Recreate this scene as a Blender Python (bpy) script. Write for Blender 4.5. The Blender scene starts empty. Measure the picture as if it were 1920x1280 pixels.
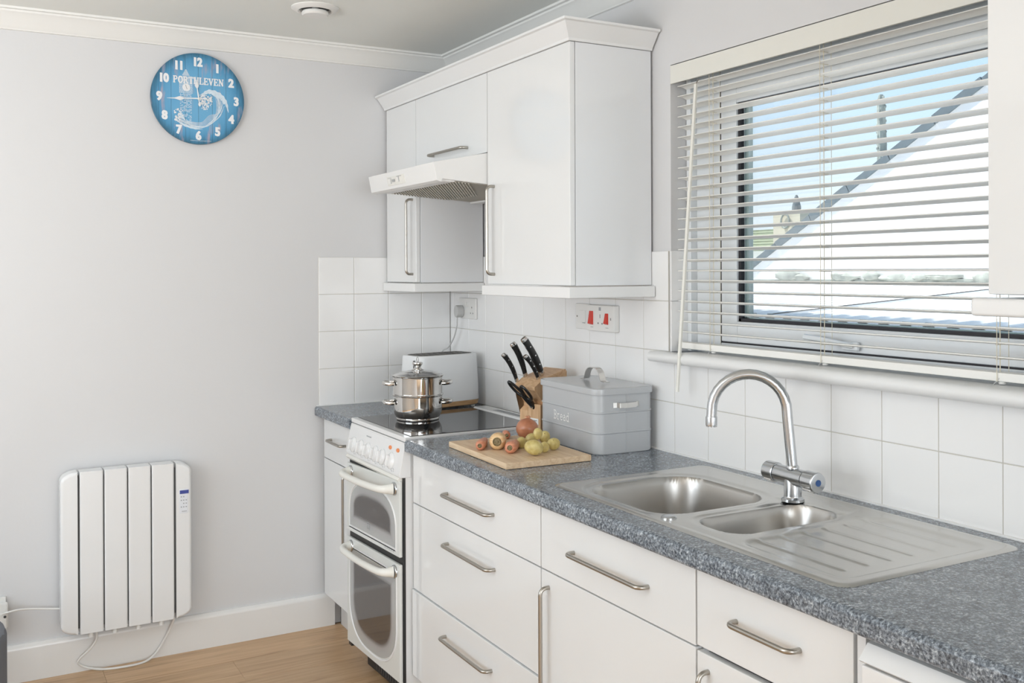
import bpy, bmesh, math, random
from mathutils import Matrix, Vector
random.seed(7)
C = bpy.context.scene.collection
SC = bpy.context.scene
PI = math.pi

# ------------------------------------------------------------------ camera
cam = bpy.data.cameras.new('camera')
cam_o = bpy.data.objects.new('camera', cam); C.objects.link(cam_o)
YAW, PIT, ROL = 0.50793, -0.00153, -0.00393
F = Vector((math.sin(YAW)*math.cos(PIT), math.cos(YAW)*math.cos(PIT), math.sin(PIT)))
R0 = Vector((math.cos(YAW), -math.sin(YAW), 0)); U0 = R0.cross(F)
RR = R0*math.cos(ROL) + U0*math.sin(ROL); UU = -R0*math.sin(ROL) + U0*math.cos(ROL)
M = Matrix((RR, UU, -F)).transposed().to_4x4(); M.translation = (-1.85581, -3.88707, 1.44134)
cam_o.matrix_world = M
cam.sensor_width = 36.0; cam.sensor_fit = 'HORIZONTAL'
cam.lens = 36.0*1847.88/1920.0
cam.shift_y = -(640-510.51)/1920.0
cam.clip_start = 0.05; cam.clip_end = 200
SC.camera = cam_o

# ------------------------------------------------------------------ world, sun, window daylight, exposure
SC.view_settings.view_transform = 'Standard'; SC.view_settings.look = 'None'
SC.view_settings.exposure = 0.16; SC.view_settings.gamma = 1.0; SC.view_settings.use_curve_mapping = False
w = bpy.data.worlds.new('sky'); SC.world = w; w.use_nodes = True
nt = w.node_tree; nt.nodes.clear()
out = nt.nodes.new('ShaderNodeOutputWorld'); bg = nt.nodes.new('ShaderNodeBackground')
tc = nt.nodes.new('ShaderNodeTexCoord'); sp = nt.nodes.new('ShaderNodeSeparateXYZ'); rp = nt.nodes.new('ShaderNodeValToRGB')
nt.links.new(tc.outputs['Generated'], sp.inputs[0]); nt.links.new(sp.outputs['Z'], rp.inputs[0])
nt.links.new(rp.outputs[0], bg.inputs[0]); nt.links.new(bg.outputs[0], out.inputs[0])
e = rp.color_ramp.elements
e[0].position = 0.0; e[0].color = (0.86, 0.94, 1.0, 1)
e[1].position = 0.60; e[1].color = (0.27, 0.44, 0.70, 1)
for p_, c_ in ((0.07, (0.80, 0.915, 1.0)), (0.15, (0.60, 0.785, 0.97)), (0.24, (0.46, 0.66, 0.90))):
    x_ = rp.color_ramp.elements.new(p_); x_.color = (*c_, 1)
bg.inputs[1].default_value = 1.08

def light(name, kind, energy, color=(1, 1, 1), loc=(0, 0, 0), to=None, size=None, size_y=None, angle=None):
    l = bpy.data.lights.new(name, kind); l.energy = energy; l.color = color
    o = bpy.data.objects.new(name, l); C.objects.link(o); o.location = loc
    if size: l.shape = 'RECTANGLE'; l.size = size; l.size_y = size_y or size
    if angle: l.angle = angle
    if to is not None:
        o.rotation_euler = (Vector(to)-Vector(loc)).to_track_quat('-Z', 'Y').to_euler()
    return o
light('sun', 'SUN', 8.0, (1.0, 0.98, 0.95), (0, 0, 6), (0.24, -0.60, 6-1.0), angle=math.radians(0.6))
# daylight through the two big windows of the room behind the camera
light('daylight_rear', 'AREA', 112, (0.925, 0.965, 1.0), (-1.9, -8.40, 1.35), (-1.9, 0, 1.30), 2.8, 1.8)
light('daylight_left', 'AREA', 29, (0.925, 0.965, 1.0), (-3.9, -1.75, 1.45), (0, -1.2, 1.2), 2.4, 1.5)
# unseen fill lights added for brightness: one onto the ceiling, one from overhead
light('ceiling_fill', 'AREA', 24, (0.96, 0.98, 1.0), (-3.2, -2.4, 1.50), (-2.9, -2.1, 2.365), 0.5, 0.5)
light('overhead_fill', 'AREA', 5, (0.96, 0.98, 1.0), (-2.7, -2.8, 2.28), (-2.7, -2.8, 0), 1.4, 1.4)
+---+
PROBLEM TO WORK ON:
Go through the material above and copy each line that has the word "scene".

ANSWER IN FULL:
Recreate this scene as a Blender Python (bpy) script. Write for Blender 4.5. The Blender scene starts empty. Measure the picture as if it were 1920x1280 pixels.
C = bpy.context.scene.collection
SC = bpy.context.scene